昨年末から始まった民泊条例の動きですが、1月29日に東京都大田区で全国で初めて民泊条例が施行されました。

2月中旬くらいには初の認定事業者が出てくるようです。

 

民泊条例申請受付の開始

1月29日から東京都大田区で民泊申請の受付が始まりました。

同区の広報課によると、事業希望者の申請初日となったこの日は、午後5時の窓口終了までに全部で2件の申請があった。ほかに、窓口に相談に来たのが11件、電話での相談が48件あったという。

びっくりするくらい少ない申請数ですよね。

今年2016年1月時点でAirbnbに登録されている大田区内の物件は175軒と言われていますので、申請が2件というのはかなり少ない印象を受けます。

これは、大田区が国家戦略特区で旅館業法適用外ということでも、それにかわる民泊条例があります。

おそらく民泊条例で規定されている、以下のような条件を満たせないケースが多いからだと思います。

  • 滞在期間は6泊7日以上。
  • 同じ建物や敷地から10メートル以内に住む住民への説明義務。
  • 床面積は宿泊者1人当たり3平方メートル以上。
  • 旅券提示で本人確認。
  • 旅券番号を記した名簿を3年間保管。
  • 周辺住民の苦情窓口の設置。
  • 区が立ち入り調査の権限を持つ。

旅館業法からみると条件はかなり緩和されていますが、それでも一般の家をすぐに貸し出せるような条件ではありません。

 

旅館業法の緩和の動き

こういった戦略特区内での民泊条例の動きに対して、旅館業法そのものの規制緩和の動きもあります。

民泊はインターネット仲介サイトを通じて全国的に広がり、大半は旅館業法の許可を得ていない。客と貸し手、近隣住民とのトラブルも目立つため、特区とは別に厚労省と観光庁が検討しているのが、全国統一の新ルール作りだ。

既にインターネットでは特区以外の物件の貸し出しも行われています。

これを野放しにしてしまうと、そもそも旅館業法違反を黙認していることになりますので、条例での対応ではなく、旅館業法自体を規制緩和して、その規制に反するところの取り締まりを強化するという流れもあります。

 

旅館業法緩和の問題点

現在外国人観光客で宿泊施設が足りない状況に陥っているのは、首都圏や大阪などの一部の地域です。

旅館業法の緩和となると、全国共通で緩和されますので、今まで厳しい旅館業法の規制を守って営業を続けていた旅館・ホテルにとって、突然今までよりも緩い規制で参入してきた業者が増える事で死活問題になる可能性があります。

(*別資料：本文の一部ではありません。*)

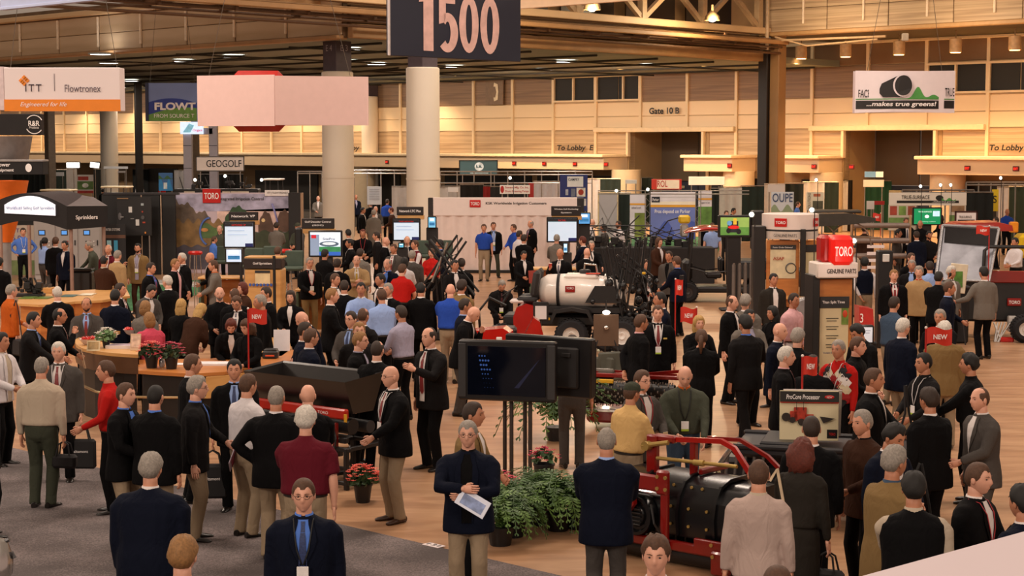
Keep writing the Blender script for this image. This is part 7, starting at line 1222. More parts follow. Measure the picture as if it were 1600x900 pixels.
def people(table):
    """x|y|face|kind|upper|lower|hair style+colour|skin|arms|options|label"""
    for ln in table.strip().splitlines():
        ln = ln.strip()
        if not ln or ln[0] == '#': continue
        f = [q.strip() for q in ln.split('|')]; PEOPLE.append(f)
def make_people():
    jobs = []
    for f in PEOPLE:
        x, y, fa = float(f[0]), float(f[1]), float(f[2]); kind, uc, lc, hr, sk = f[3], f[4], f[5], f[6], f[7]; ar = f[8].split(',') if f[8] else ['down', 'relax']
        if len(ar) == 1: ar = ar*2
        o = f[9].split(); fem = 'fem' in o; val = lambda k, d: next((float(q[len(k):]) for q in o if q.startswith(k) and q[len(k):].lstrip('-').replace('.', '', 1).isdigit()), d)
        lean, hy, hp, fat, ht = val('lean', 4), val('hy', 0), val('hp', 0), val('fat', 1.03), val('h', 1.66 if fem else 1.78)
        legs = next((q for q in o if q in ('stand', 'wide', 'step', 'sit', 'shift')), 'stand'); yf = y
        d = dist(225+(y-225)*1.72) if False else FP*(CAMZ-1.75)/(y-225); lod = 0 if d < 27 else 1 if d < 46 else 2
        po = tuple(sorted(q for q in o if q in ('open', 'closed', 'tie', 'badge', 'tag', 'glasses', 'beard', 'skirt')))
        res = person_parts(kind, tuple(ar), lean, hy, hp, legs, fat, fem, lod, po); jobs.append((f, x, y, fa, kind, uc, lc, hr, sk, o, ht, res, po, lod, val))
    for j in jobs: jobpos(j)
    for it in range(90):                    # step people apart along their lines of sight (a little taller or shorter keeps each head where it was)
        for i, a in enumerate(POS):
            for b in POS[i+1:]:
                d = (a[2]-b[2]).xy; L = d.length
                if L < .47 and not (jobs[i][9].count('sit')):
                    n_, f_ = (a, b) if a[2].y < b[2].y else (b, a); q = (.47-L)*.3; n_[4] -= q; f_[4] += q
            for ox, oy, r in OBS:
                d = a[2].xy-V((ox, oy)); L = d.length
                if L < r+.20: a[4] += (.2+r-L)*.3*(1 if (d.y > -.05 or 'far' in jobs[i][9]) else -1)
        for a, j in zip(POS, jobs): a[4] = max(-.75, min(.75, a[4])); setpos(a, j)
    for a in POS: del a[3:]; a[:] = [a[0], a[1], a[2], a[2].z]
    bpy.context.view_layer.update(); dg = bpy.context.evaluated_depsgraph_get(); conv = {}
    for o in RAW: conv[o.name] = bpy.data.meshes.new_from_object(o.evaluated_get(dg))
    for o in RAW:
        me = conv[o.name]; me.materials.clear(); me.materials.append(None)
    grm = {id(o): conv[o.name] for o in RAW}
    for st in ('short', 'buzz', 'thick', 'ring', 'thin', 'curlys', 'long', 'bob', 'curly', 'pony', 'bun'): HAIRM[st] = hair_mesh(st); HAIRM[st].materials.append(None)
    capm = cap_mesh(); capm.materials.append(None)
    def part(nm, me, par, mat):
        c = bpy.data.objects.new(nm, me); COL.objects.link(c); c.parent = par
        if mat is not None:
            if len(me.materials) == 0: me.materials.append(None)
            c.material_slots[0].link = 'OBJECT'; c.material_slots[0].material = mat
        return c
    names = {'suit': 'jacket', 'coat': 'coat', 'long': 'coat', 'jacket': 'jacket', 'cardigan': 'cardigan', 'shirt': 'shirt', 'polo': 'polo_shirt', 'vest': 'vest', 'sweater': 'sweater', 'dress': 'dress', 'tee': 'shirt'}
    for f, x, y, fa, kind, uc, lc, hr, sk, o, ht, (out, hm, wr, zt, foot), po, lod, val in jobs:
        sc, R, loc, base = POS.pop(0)
        e = thing('person', f[10], 'person', loc, math.radians(fa)); e.scale = (sc, sc, sc)
        skm = M(SKIN[sk], .5, var=.05, scale=12); st, hcn = hr[:-1], hr[-1]; hairm = M(HAIRC[hcn], .7, var=.25, scale=60)
        b = part('body', out['body'], e, skm); b.material_slots[3].link = 'OBJECT'; b.material_slots[3].material = hairm
        if st and st not in ('bald', 'cap'): h = part('hair', HAIRM[st], e, hairm); h.matrix_local = hm
        if st == 'cap': h = part('hair', HAIRM['short'], e, hairm); h.matrix_local = hm; h = part('cap', capm, e, cloth(CLOTH[next((q[3] for q in o if q.startswith('cap') and len(q) == 4), 'h')])); h.matrix_local = hm
        g = part(names[kind], grm[id(out['garment'])], e, cloth(CLOTH[uc[0]])); cs = uc[1] if len(uc) > 1 else 'w'
        part('skirt' if 'skirt' in po else 'trousers', grm[id(out['trousers'])], e, cloth(CLOTH[lc[0]]))
        if 'sleeves' in out: part('sleeve_pair', grm[id(out['sleeves'])], e, cloth(CLOTH[cs]))
        shc = CLOTH[lc[1]] if len(lc) > 1 else '#16100d'
        for s in out['shoes']: part('shoe', s, e, M(shc, .35))
        if 'shirt' in out: part('shirt', out['shirt'], e, cloth(CLOTH[cs])); part('lapel', out['lapel'], e, cloth(CLOTH[uc[0]]))
        if 'collar' in out: part('collar', out['collar'], e, cloth(CLOTH[cs if kind in ('suit', 'coat', 'jacket', 'vest', 'long', 'cardigan') else (uc[1] if len(uc) > 1 and kind in ('sweater', 'shirt', 'polo') else uc[0])]))
        if 'placket' in out and lod < 2: part('placket', out['placket'], e, cloth(CLOTH[uc[0]]))
        if 'tie' in out: part('tie', out['tie'], e, M({'r': '#7a1a1c', 'b': '#26345e', 'y': '#b09030', 'g': '#555560', 'm': '#4a1820'}[next((q[4] for q in o if q.startswith('tie:')), 'r')], .5, var=.4, scale=70))
        if 'lanyard' in out: part('lanyard', out['lanyard'], e, M(next(({'k': '#121212', 'r': '#a02028', 'w': '#d0c8c8', 'b': '#3050a0'}[q[4]] for q in o if q.startswith('lan:')), '#121212'), .6)); part('badge', out['badge'], e, None)
        if 'name_tag' in out: part('name_tag', out['name_tag'], e, M('#d8b45a', .3, .4))
        if 'belt' in out: part('belt', out['belt'], e, M('#1d120c', .5))
        if 'glasses' in out: part('glasses', out['glasses'], e, M('#2a2422', .3, .5))
        e['_w'] = 0
        del e['_w']
        WR[f[10]] = ([(e_loc(loc, R, sc, w), R @ d) for w, d in wr], loc, R, sc)
    for o in RAW: me = o.data; bpy.data.objects.remove(o); bpy.data.meshes.remove(me)
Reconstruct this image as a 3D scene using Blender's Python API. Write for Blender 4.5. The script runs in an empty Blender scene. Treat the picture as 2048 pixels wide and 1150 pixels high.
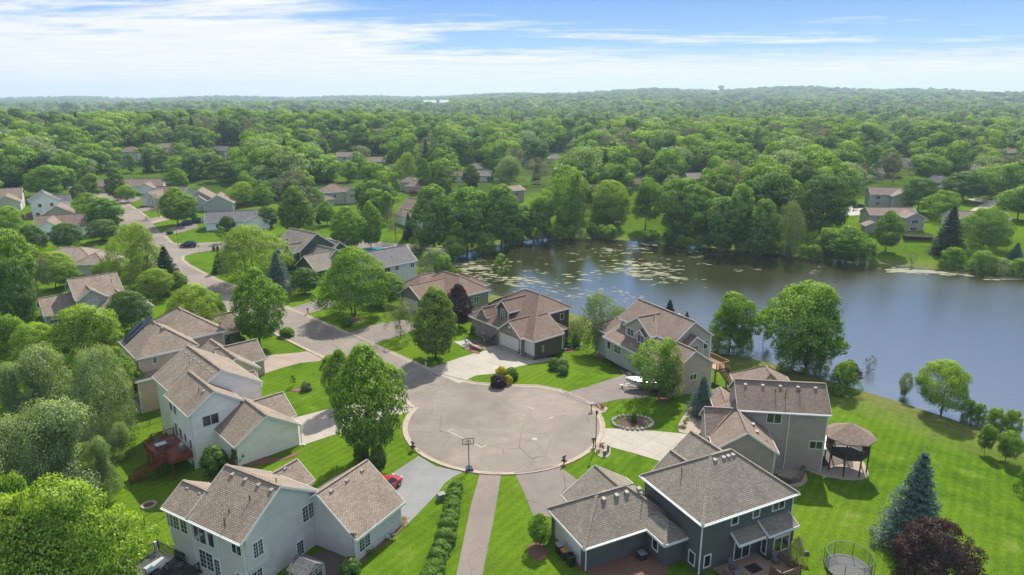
import bpy, bmesh, math, random
import numpy as np
from mathutils import Vector, Matrix
random.seed(7); RNG = np.random.default_rng(11)
R = math.radians
C = bpy.data.collections.new("place"); bpy.context.scene.collection.children.link(C)
SC = bpy.context.scene
# ------------------------------------------------------------------ camera
CAMH = 43.0; FPX = 1365.0; PITCH = R(15.6)
cam = bpy.data.cameras.new("camera"); co = bpy.data.objects.new("camera", cam); C.objects.link(co)
co.location = (0, 0, CAMH); co.rotation_euler = (R(90) - PITCH, 0, 0)
cam.sensor_width = 36; cam.lens = 36 * FPX / 2048; cam.clip_start = 0.5; cam.clip_end = 20000
SC.camera = co
# ------------------------------------------------------------------ light
SUN_AZ = R(17); SUN_EL = R(46)
sun = bpy.data.lights.new("sun", 'SUN'); so = bpy.data.objects.new("sun", sun); C.objects.link(so)
sun.energy = 5.0; sun.angle = R(0.55); sun.color = (1, .93, .80)
sd = Vector((math.sin(SUN_AZ) * math.cos(SUN_EL), math.cos(SUN_AZ) * math.cos(SUN_EL), math.sin(SUN_EL)))
so.rotation_euler = sd.to_track_quat('Z', 'Y').to_euler(); so.location = (0, 60, 90)
SC.view_settings.view_transform = 'Standard'; SC.view_settings.look = 'None'
SC.view_settings.gamma = 1; SC.view_settings.exposure = 0.56
W_ = bpy.data.worlds.new("World"); SC.world = W_; W_.use_nodes = True
SC.cycles.max_bounces = 5; SC.cycles.diffuse_bounces = 3; SC.cycles.glossy_bounces = 3
SC.cycles.transmission_bounces = 3; SC.cycles.transparent_max_bounces = 4; SC.cycles.volume_bounces = 0
SC.cycles.caustics_reflective = False; SC.cycles.caustics_refractive = False

class NT:
    def __init__(s, t): s.t = t; s.n = t.nodes; s.l = t.links
    def a(s, typ, ins=None, **kw):
        n = s.n.new(typ)
        for k, v in kw.items(): setattr(n, k, v)
        if ins:
            for k, v in ins.items():
                if isinstance(v, bpy.types.NodeSocket): s.l.new(v, n.inputs[k])
                else: n.inputs[k].default_value = v
        return n
    def m(s, op, a, b=0.0, c=0.0, clamp=False):
        n = s.a('ShaderNodeMath', {0: a, 1: b, 2: c}, operation=op, use_clamp=clamp); return n.outputs[0]
    def mr(s, v, a, b, c=0.0, d=1.0, sm=False):
        n = s.a('ShaderNodeMapRange', {0: v, 1: a, 2: b, 3: c, 4: d})
        if sm: n.interpolation_type = 'SMOOTHSTEP'
        return n.outputs[0]
    def noise(s, vec, scale, detail=3, rough=.55, dist=0):
        return s.a('ShaderNodeTexNoise', {'Vector': vec, 'Scale': scale, 'Detail': detail, 'Roughness': rough, 'Distortion': dist}).outputs[0]
    def mix(s, f, a, b, mode='MIX'):
        n = s.a('ShaderNodeMix', data_type='RGBA', blend_type=mode)
        for k, v in ((0, f), (6, a), (7, b)):
            if isinstance(v, bpy.types.NodeSocket): s.l.new(v, n.inputs[k])
            else: n.inputs[k].default_value = v if k == 0 else (v + (1,) if len(v) == 3 else v)
        return n.outputs[2]
    def hsv(s, c, v, h=.5, sat=1.0):
        n = s.a('ShaderNodeHueSaturation', {'Hue': h, 'Saturation': sat, 'Value': v})
        if isinstance(c, bpy.types.NodeSocket): s.l.new(c, n.inputs['Color'])
        else: n.inputs['Color'].default_value = c + (1,)
        return n.outputs[0]

# sky: physical sky with thin cloud; cover above the view added as fill light
w = NT(W_.node_tree); w.n.clear()
sky = w.a('ShaderNodeTexSky', sky_type='NISHITA', sun_disc=False, sun_elevation=SUN_EL, sun_rotation=SUN_AZ, altitude=300, air_density=1.0, dust_density=.6, ozone_density=2.5)
tc = w.a('ShaderNodeTexCoord').outputs['Generated']
sep = w.a('ShaderNodeSeparateXYZ', {0: tc})
X, Y, Z = sep.outputs
zz = w.m('MAXIMUM', Z, 0.0)
den = w.m('ADD', zz, .045)
px_ = w.m('DIVIDE', X, den); py_ = w.m('DIVIDE', Y, den)
vec = w.a('ShaderNodeCombineXYZ', {0: w.m('MULTIPLY', px_, .30), 1: w.m('ADD', w.m('MULTIPLY', py_, .62), w.m('MULTIPLY', px_, .08)), 2: 3.1}).outputs[0]
n1 = w.noise(vec, 1.0, 8, .6, .5)
n2 = w.noise(vec, 4.2, 5, .65, .3)
az = w.m('DIVIDE', X, w.m('MAXIMUM', Y, .05))
edge = w.mr(az, -.36, -.05, .145, .072, True)
edge2 = w.m('SUBTRACT', edge, w.mr(az, .05, .6, .004, .02))
lo = w.m('DIVIDE', w.m('SUBTRACT', edge2, zz), .024)
nn = w.m('ADD', w.m('MULTIPLY', w.m('SUBTRACT', n1, .5), 11.0), w.m('MULTIPLY', w.m('SUBTRACT', n2, .5), 5.0))
cov = w.mr(w.m('ADD', lo, nn), -.6, 2.2, 0, 1, True)
wisp = w.mr(w.m('ADD', w.m('MULTIPLY', n1, .6), w.m('MULTIPLY', n2, .4)), .63, .82, 0, .4, True)
lowband = w.mr(w.m('ADD', zz, w.m('MULTIPLY', w.m('SUBTRACT', n1, .5), .06)), .036, .062, .92, 0, True)
cov = w.m('MAXIMUM', w.m('MAXIMUM', cov, wisp), lowband)
cov = w.m('MAXIMUM', w.m('MULTIPLY', cov, .96), w.mr(zz, .25, .6, 0, .6))  # even cloud above the view, added to brighten and whiten the ambient light
shade = w.mr(n2, .3, .7, .9, 1.06)
cloudc = w.mix(1.0, (1.0 / .2138, 1.01 / .2138, 1.03 / .2138), w.a('ShaderNodeCombineXYZ', {0: shade, 1: shade, 2: shade}).outputs[0], 'MULTIPLY')
K = .145 * 2 ** .56
ramp = w.a('ShaderNodeValToRGB', {0: w.mr(zz, 0, .30)})
for k_, (p_, c_) in enumerate(((0, (.66, .82, 1.0)), (.22, (.40, .66, .99)), (.42, (.23, .47, .93)), (1, (.20, .40, .82)))):
    e_ = ramp.color_ramp.elements[k_] if k_ < 2 else ramp.color_ramp.elements.new(p_)
    e_.position = p_; e_.color = tuple(q / K / 10 for q in c_) + (1,)
lowc = w.mix(1.0, ramp.outputs[0], (10.0, 10.0, 10.0), 'MULTIPLY')
skyc = w.mix(w.mr(zz, .3, .6), lowc, sky.outputs[0])
col = w.mix(cov, skyc, cloudc)
bg = w.a('ShaderNodeBackground', {'Color': col, 'Strength': .145})
w.l.new(bg.outputs[0], w.a('ShaderNodeOutputWorld').inputs[0])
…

規制というのは、治安や衛生といった安全面を重視しているものも多く、あまり急激に緩和すると、後で大きな問題になる可能性もあります。

 

まとめ

当面は大田区や4月から施行予定の大阪府の民泊条例の運営を参考にしながら、旅館業法の緩和をどうするか決めるのではないかと思います。

大田区の申請受付前の説明会には100人定員のところに200人が参加するなど、民泊に対しての関心の高さを感じました。

実際申請になると、初日は2件というのは少ないと感じる反面、きちんと条例の要件を守ろうとすると、現時点で要件をクリア出来るところは多くないんだろうなあということも感じました。

今後も民泊に関する動きを注意深く見ていきたいと思います。